Para disimular lo que el asunto tiene de comercio y economía, muchos de estos oficiantes declaran haber heredado de abuelas y madres las fórmulas de sus guisos, aunque muchos de ellos puedan considerarse verdaderos e innovadores revolucionarios en un arte que acompaña al hombre desde el alba de los tiempos. Entiéndase de mis palabras que no estoy en contra del ejercicio culinario ni de sus avances, su difusión y sus felices hallazgos, que redundan en la economía tradicional, y que tanto gozo producen y tantas carencias remedian, sino del desbordamiento y la monetización excesiva de un proceso creativo, de una artesanía, a veces convertida en arte, que con frecuencia desemboca en los ámbitos poco claros del espectáculo y el dinero.
Ocurre que buena parte de este espectáculo y su deificación proceden del ámbito de la anglosfera, de quienes fueron denominados hace años 'los bárbaros del norte', ahítos de tecnologías y algo escasos de humanismo, cultura y tradiciones (admito que toda generalización corre el riesgo, como en este caso, de no abarcar toda la verdad).

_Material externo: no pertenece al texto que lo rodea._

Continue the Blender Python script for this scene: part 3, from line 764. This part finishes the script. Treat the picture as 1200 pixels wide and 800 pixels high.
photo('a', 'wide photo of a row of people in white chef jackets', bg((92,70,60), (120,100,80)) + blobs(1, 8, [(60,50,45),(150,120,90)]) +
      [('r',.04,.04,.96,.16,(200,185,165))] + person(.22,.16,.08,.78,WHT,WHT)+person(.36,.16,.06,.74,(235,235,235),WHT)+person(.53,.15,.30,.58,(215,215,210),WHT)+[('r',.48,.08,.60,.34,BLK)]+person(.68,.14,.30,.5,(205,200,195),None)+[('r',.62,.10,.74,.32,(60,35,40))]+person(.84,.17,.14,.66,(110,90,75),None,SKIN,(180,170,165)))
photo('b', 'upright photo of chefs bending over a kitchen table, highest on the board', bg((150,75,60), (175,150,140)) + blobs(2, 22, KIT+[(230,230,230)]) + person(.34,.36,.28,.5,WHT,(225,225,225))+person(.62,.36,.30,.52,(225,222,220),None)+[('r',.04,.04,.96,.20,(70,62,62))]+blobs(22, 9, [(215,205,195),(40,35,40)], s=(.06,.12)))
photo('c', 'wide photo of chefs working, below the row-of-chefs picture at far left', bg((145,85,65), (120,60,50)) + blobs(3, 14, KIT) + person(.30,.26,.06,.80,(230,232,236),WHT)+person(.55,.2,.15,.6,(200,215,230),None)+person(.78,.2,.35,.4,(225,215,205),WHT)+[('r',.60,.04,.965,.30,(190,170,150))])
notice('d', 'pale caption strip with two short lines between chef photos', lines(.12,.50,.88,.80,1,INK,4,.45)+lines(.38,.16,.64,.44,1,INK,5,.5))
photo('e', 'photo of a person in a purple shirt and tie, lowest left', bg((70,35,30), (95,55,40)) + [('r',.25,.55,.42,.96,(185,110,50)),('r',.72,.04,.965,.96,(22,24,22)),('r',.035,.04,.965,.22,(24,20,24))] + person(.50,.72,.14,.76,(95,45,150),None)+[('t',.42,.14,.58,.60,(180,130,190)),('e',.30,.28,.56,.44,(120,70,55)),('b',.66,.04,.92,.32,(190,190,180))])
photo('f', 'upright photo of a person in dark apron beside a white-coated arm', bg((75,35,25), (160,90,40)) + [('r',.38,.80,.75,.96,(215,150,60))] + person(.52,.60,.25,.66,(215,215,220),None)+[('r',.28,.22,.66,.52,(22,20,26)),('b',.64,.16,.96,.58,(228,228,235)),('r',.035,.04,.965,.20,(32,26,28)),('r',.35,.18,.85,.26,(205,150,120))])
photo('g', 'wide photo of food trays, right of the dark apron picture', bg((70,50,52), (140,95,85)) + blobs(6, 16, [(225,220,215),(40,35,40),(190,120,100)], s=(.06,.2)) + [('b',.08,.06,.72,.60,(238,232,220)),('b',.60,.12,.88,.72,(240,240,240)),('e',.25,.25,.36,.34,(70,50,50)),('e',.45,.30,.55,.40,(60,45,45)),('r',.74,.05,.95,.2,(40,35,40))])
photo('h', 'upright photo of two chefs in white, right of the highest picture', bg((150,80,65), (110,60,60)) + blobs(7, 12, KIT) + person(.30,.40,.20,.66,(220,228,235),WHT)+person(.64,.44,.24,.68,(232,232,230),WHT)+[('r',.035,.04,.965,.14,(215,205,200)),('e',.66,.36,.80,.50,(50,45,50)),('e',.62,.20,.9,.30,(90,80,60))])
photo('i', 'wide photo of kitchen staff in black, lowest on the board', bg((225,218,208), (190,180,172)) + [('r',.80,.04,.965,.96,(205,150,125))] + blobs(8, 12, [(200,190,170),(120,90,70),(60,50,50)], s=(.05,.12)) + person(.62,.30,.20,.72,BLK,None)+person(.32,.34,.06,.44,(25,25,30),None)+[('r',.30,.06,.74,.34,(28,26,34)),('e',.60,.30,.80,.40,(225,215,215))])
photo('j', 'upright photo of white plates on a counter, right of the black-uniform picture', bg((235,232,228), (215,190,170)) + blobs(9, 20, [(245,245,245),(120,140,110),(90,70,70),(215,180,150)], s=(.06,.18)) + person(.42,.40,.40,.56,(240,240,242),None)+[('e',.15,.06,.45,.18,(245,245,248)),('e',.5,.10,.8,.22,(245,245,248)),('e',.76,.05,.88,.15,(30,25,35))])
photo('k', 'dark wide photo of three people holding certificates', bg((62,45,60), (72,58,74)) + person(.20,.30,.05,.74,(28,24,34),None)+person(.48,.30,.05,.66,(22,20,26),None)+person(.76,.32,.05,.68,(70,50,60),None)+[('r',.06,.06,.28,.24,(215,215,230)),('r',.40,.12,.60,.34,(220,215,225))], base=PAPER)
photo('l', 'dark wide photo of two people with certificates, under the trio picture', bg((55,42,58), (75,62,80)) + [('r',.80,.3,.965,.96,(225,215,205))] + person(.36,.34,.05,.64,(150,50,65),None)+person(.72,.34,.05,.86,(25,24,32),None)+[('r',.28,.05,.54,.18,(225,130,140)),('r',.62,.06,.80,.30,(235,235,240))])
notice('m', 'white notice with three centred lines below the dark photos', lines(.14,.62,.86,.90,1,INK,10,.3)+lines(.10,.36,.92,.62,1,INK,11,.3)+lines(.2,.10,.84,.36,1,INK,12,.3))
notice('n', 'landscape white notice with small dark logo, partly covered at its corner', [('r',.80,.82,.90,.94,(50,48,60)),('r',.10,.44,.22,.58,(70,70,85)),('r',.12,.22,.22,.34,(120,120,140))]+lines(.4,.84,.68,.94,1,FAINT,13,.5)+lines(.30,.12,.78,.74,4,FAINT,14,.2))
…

Como muestra de lo anterior, triunfa estos días el programa televisivo 'Master Chef' (dos barbarismos, inglés y francés; quizá parece cutre y ofensivo hablar de cocineros). Que me parece interesante para difundir el arte culinario: en su estela surgen academias, encuentros, jornadas para iniciar a los niños en los fogones. Sin embargo, 'Master Chef' utiliza el señuelo de la cocina para promover una ceremonia de carácter lejanamente militar ('Sí, chef', 'A la orden, Chef'), con premios y castigos, expulsiones tajantes, juicios rigurosos e inapelables y exámenes ante la trinidad de célebres cocineros del tribunal, rivalidades cuyo premio es sumarse a las hordas de héroes efímeros que alimentan la sociedad del espectáculo. Los triunfadores disfrutarán la gloria mediática, escribirán libros de cocina, seguirán generando, como en un bucle, nuevos programas de televisión. A algunos, la fama les deparará una calle en su pueblo, que el alcalde rotulará con el aplauso de los vecinos, felices de formar parte, siquiera como comparsas, del inmenso tinglado de las pantallas y las redes.

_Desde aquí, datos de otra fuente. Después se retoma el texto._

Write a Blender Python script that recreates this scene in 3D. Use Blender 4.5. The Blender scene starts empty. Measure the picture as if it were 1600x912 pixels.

Los derrotados, los que no triunfan, vueltos al anonimato, rumiarán sus días de vino y rosas y alimentarán el ejército de 'juguetes rotos', en expresión del cineasta Manuel Summers, que jalonan la vida del espectáculo con sus héroes caídos.
Como este entretenimiento es una representación televisiva, son visibles sus recursos: las rivalidades, los lloros para encoger el corazón de la audiencia, algún episodio de histeria incontrolada, alguna rebelión (pocas), los rifirrafes entre competidores, las prisas, las decepciones, las alegrías ante el triunfo...
Entiendo la cocina como un ejercicio de sabiduría ancestral, amor, conocimiento, paciencia y dominio de una pequeña química de combinación de sabores y texturas. No comprendo cómo esa sabia y placentera combinación se ha transformado en competición, aceleramiento, angustia y lágrimas.